By the numbers: Men got raises this year; women did not.

  • The median income for men, working full-time, was $71,090 in 2024, an increase of 3.7%.
  • Women earned $57,520, essentially flat from 2023.

Between the lines: Wages for workers without a high-school degree were up 5.5% last year — and that may be driving the gap, Katherine Gallagher Robbins, a senior fellow at the National Partnership for Women & Families, tells Axios.

  • Men account for 69% full-time, year-round workers aged 25 and older without a high school degree.
  • "It's great to see men's wages rising, it's critical to make sure women don't fall farther behind, especially as the cost of living has increased," Robbins says.

The big picture: The wage gap doesn't necessarily mean women earn less than men for the same types of jobs.

  • Instead, it is a useful indicator of broad inequality between men and women in the labor market.

Zoom out: Women make up the majority of low-wage workers in the U.S., partly because many are juggling paid work with caring for children. Jobs that can accommodate those schedules tend to pay less.
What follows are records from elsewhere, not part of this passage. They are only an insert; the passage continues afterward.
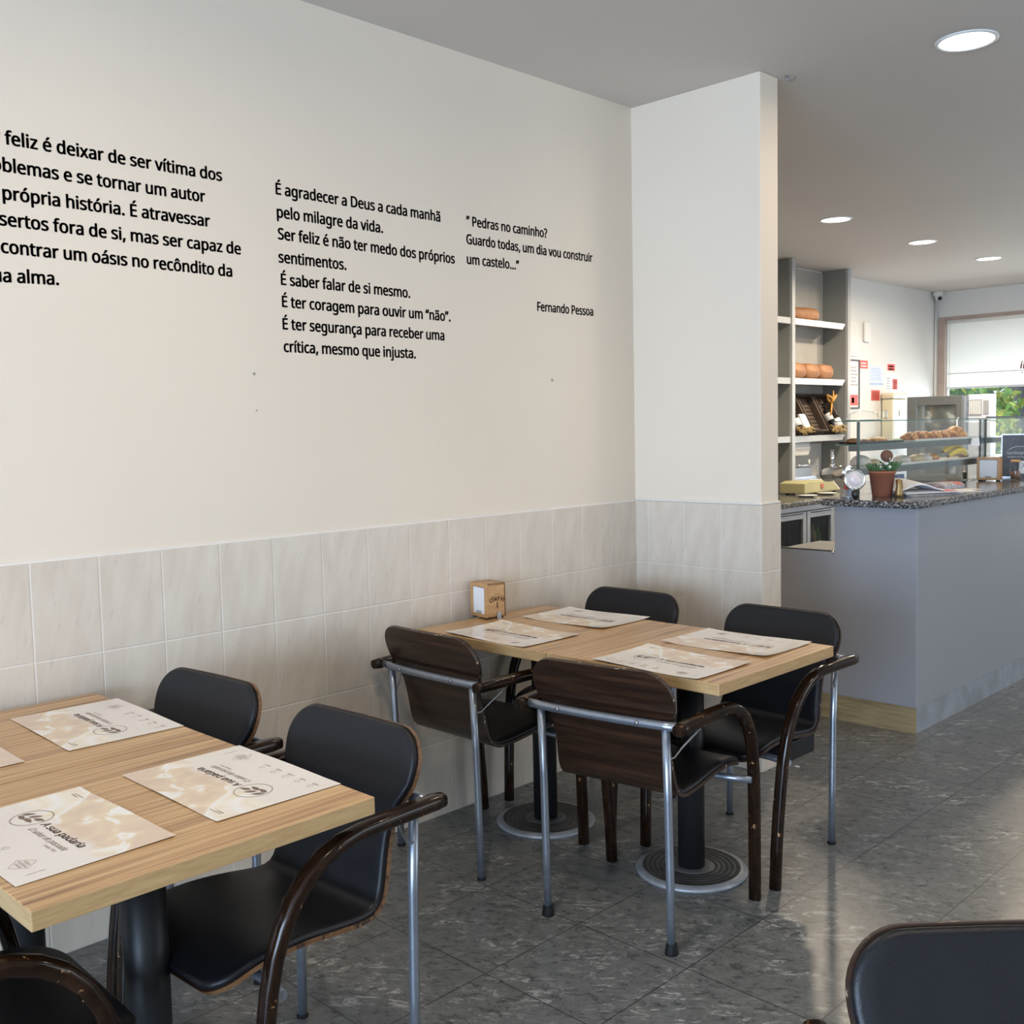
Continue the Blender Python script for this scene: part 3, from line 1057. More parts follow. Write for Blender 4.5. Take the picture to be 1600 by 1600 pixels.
def _dense():
    P = [Vector(p) for p in PROF]
    out = []
    for i in range(len(P) - 1):
        p0, p1, p2, p3 = P[max(i - 1, 0)], P[i], P[i + 1], P[min(i + 2, len(P) - 1)]
        for k in range(8):
            t = k / 8
            out.append(0.5 * ((2 * p1) + (p2 - p0) * t + (2 * p0 - 5 * p1 + 4 * p2 - p3) * t * t + (3 * p1 - p0 - 3 * p2 + p3) * t ** 3))
    out.append(P[-1])
    L_ = [0.0]
    for a, b in zip(out, out[1:]):
        L_.append(L_[-1] + (b - a).length)
    return out, L_


CURVE, CLEN = _dense()
S_BEND = CLEN[[i for i, p in enumerate(CURVE) if p.y < 0.4345][0]]


def on_curve(s):
    s = max(0.0, min(CLEN[-1], s))
    i = 0
    while i < len(CLEN) - 2 and CLEN[i + 1] < s:
        i += 1
    k = (s - CLEN[i]) / (CLEN[i + 1] - CLEN[i])
    p = CURVE[i].lerp(CURVE[i + 1], k)
    a, b = CURVE[max(i - 3, 0)], CURVE[min(i + 4, len(CURVE) - 1)]
    d = (b - a).normalized()
    return p, Vector((-d.y, d.x))


def keyed(keys, x):
    for (x1, w1), (x2, w2) in zip(keys, keys[1:]):
        if min(x1, x2) <= x <= max(x1, x2):
            return w1 + (w2 - w1) * (x - x1) / (x2 - x1)
    return keys[0][1] if abs(x - keys[0][0]) < abs(x - keys[-1][0]) else keys[-1][1]


BACK_W = [(0.83, 0.236), (0.742, 0.238), (0.715, 0.237), (0.692, 0.230), (0.670, 0.215), (0.648, 0.201), (0.62, 0.194), (0.57, 0.195), (0.51, 0.199), (0.43, 0.204)]
SEAT_W = [(0.05, 0.203), (0.12, 0.206), (0.20, 0.214), (0.36, 0.217), (0.44, 0.214), (0.51, 0.208)]


def make_chair_meshes():
    nt_ = 18
    r1, r2 = 0.082, 0.062
    Lc = CLEN[-1]
    rows = [r1 * (1 - cos(pi / 2 * k / 9)) for k in range(9)]
    nmid = 34
    rows += [r1 + (Lc - r1 - r2) * k / nmid for k in range(nmid)]
    rows += [Lc - r2 * (1 - cos(pi / 2 * k / 8)) for k in range(8, -1, -1)]

    def surf(off, ins):
        P = []
        for s in rows:
            d1, d2 = s, Lc - s
            if d1 < r1:
                dd = ins + d1 * (r1 - ins) / r1
                cut = r1 - sqrt(max(0.0, (r1 - ins) ** 2 - (r1 - dd) ** 2))
                s2 = dd
            elif d2 < r2:
                dd = ins + d2 * (r2 - ins) / r2
                cut = r2 - sqrt(max(0.0, (r2 - ins) ** 2 - (r2 - dd) ** 2))
                s2 = Lc - dd
            else:
                cut, s2 = ins, s
            p, n = on_curve(s2)
            f, z = p
            w = (keyed(BACK_W, z) if s2 < S_BEND else keyed(SEAT_W, f)) - cut
            row = []
            for j in range(nt_ + 1):
                t = -1 + 2 * j / nt_
                cv = 0.0
                if s2 < S_BEND:
                    tt = w * t / 0.238
                    cv = 0.012 * tt * tt * min(1.0, max(0.0, (z - 0.44) / 0.25))
                row.append(Vector((w * t, f + n.x * off + cv, z + n.y * off)))
            P.append(row)
        return P

    def close(b, A, B, mi):
        k, m = len(A), len(A[0])
        for i in range(k - 1):
            for j in (0, m - 1):
                b.add([A[i][j], A[i + 1][j], B[i + 1][j], B[i][j]], [(0, 1, 2, 3)], mi, True)
        for i in (0, k - 1):
            for j in range(m - 1):
                b.add([A[i][j], A[i][j + 1], B[i][j + 1], B[i][j]], [(0, 1, 2, 3)], mi, True)
    b = MB()
    S0, S1 = surf(0.0, 0.0), surf(-0.011, 0.0)
    b.grid(S0, 0)
    b.grid(S1, 0)
    close(b, S0, S1, 1)
    shell = b
    c = MB()
    U = [surf(0.0005, 0.004), surf(0.0075, 0.004), surf(0.0115, 0.0075), surf(0.0135, 0.014)]
    c.grid(U[0], 0)
    c.grid(U[-1], 0)
    for A, B in zip(U, U[1:]):
        close(c, A, B, 0)
    return shell, c


def arm_path(s):
    pts = [(0.270, -0.056, 0.668), (0.270, -0.03, 0.669), (0.272, 0.02, 0.670), (0.276, 0.08, 0.672), (0.280, 0.14, 0.674), (0.283, 0.20, 0.674), (0.286, 0.25, 0.667), (0.286, 0.295, 0.650), (0.285, 0.335, 0.622), (0.283, 0.368, 0.585),
           (0.281, 0.394, 0.538), (0.278, 0.413, 0.485), (0.275, 0.427, 0.42), (0.272, 0.437, 0.34), (0.269, 0.446, 0.24), (0.266, 0.453, 0.13), (0.264, 0.458, 0.0)]
    return [(x * s, y, z) for x, y, z in pts]


def rsec(n=16, p=3.2):
    out = []
    for j in range(n):
        a = 2 * pi * j / n
        ca, sa = cos(a), sin(a)
        k = (abs(ca) ** p + abs(sa) ** p) ** (-1 / p)
        out.append((ca * k * 0.92, sa * k * 1.06))
    return out


_shell, _pad = make_chair_meshes()


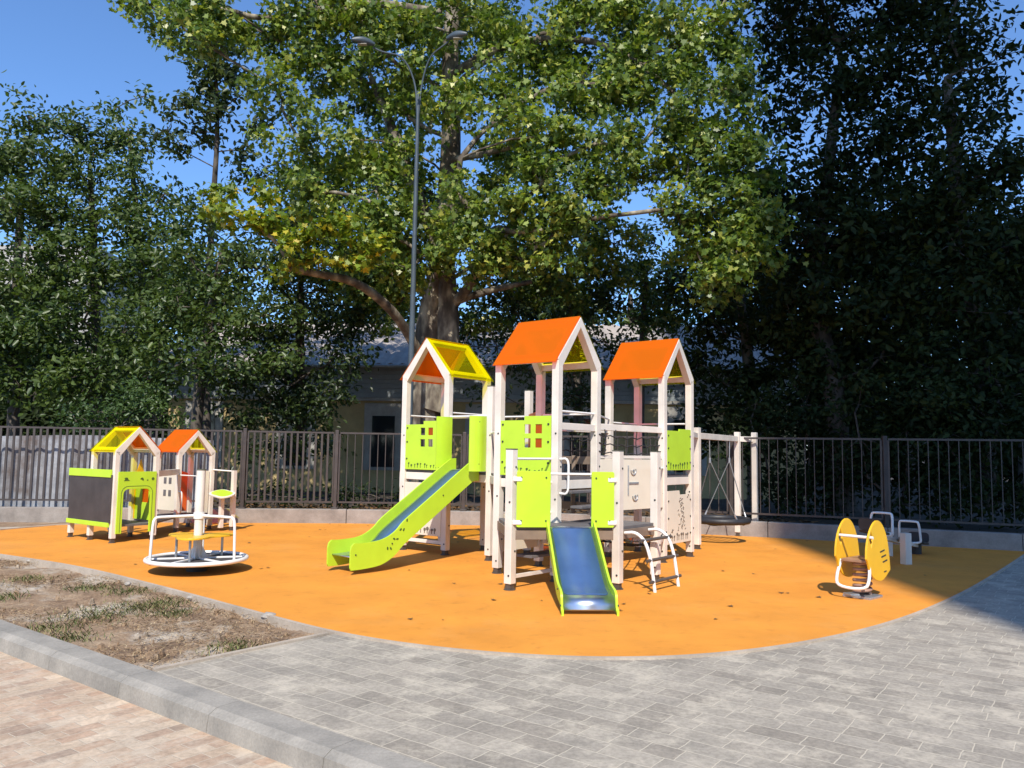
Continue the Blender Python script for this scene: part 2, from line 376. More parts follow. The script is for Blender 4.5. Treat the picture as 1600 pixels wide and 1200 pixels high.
# grey paving: everything on the viewer's side of the rubber, right of the bed and the kerb
kd = Vector((3.49, -2.61, 0)).normalized(); kn = Vector((-kd.y, kd.x, 0))     # kn points away from the red path
K0 = Vector((-2.55, 5.545, 0))                                               # on the back line of the kerb
kp = lambda s_, o_=0.0: K0 + kd * s_ + kn * o_
i0 = min(range(len(fs)), key=lambda i: (fs[i][0] + 1.45) ** 2 + (fs[i][1] - 6.57) ** 2)
bedcorner = (-2.37, 5.44)
pav = [bedcorner] + [tuple(kp(s_)[:2]) for s_ in (0.25, 9.0)] + [(26, -1.5), (26, 12.0), (13.5, 10.88), (8.42, 13.08)] + list(reversed(fs[i0:-1]))
struct('paving', sheet(pav, -0.004), M['paver'])
struct('brick_path', sheet([tuple(kp(-40, -.18)[:2]), tuple(kp(9, -.18)[:2]), tuple(kp(9, -14)[:2]), tuple(kp(-40, -14)[:2])], -0.125), M['brickpath'])
# kerb with a chamfered arris, one metre stones
kb = MB(); prof = [(0, -0.28), (0, 0.004), (-0.155, 0.0), (-0.205, -0.028), (-0.235, -0.28)]
for i in range(-22, 9):
    a, c_ = i + 0.21 + 0.002, i + 1.21 - 0.002; vs = []
    for s_ in (a, c_):
        for o_, z in prof: p = kp(s_, o_); vs.append((p.x, p.y, z))
    n = len(prof); kb.add(vs, [list(range(n)), list(reversed(range(n, 2 * n)))] + [(k, (k + 1) % n, (k + 1) % n + n, k + n) for k in range(n)])
ko = struct('kerb', kb, M['kerb'])
# edging strips round the rubber and along the bed
def strip(name, pts, wd, z0, z1, mat):
    mb = MB(); P = [Vector((a, b, 0)) for a, b in pts]; vs = []; n = len(P)
    for i, p in enumerate(P):
        d = (P[min(i + 1, n - 1)] - P[max(i - 1, 0)]).normalized(); q = Vector((-d.y, d.x, 0)) * wd / 2
        for s_, z in ((1, z0), (1, z1), (-1, z1), (-1, z0)): vs.append((p.x + q.x * s_, p.y + q.y * s_, z))
    fs_ = [(0, 1, 2, 3)] + [(4 * i + k, 4 * i + (k + 1) % 4, 4 * i + 4 + (k + 1) % 4, 4 * i + 4 + k) for i in range(n - 1) for k in range(4)] + [tuple(4 * (n - 1) + k for k in (3, 2, 1, 0))]
    return struct(name, mb.add(vs, fs_), mat)
strip('edging', fs, 0.042, -0.2, 0.012, M['edging'])
strip('rear_edging', [(-7.6, 15.5), (-8.42, 14.8), (-8.8, 13.9), (-9.0, 13.0), (-8.9, 12.0)], 0.08, -0.2, 0.02, M['edging'])
strip('bed_edging', [tuple(Vector(bedcorner)), (-1.47, 6.56)], 0.045, -0.2, 0.012, M['edging'])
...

  • Women are more likely to take career breaks, slowing down wage growth. Plus, jobs typically done by women often pay less than those done by a man. For example, housekeepers typically don't make us much as janitors.

What to watch: There are signs that the labor market for women is worse this year — particularly for Black women who are seeing a spike in unemployment, in the wake of federal layoffs and the DEI crackdown.

  • Hundreds of thousands of mothers also left the workforce in the first half of the year.
  • "At a time when women, including many mothers, are leaving the labor force at record rates, it is a five-alarm fire to see that the gender wage gap is widening for an unprecedented second year in a row," said Emily Martin, chief program officer at the liberal National Women's Law Center.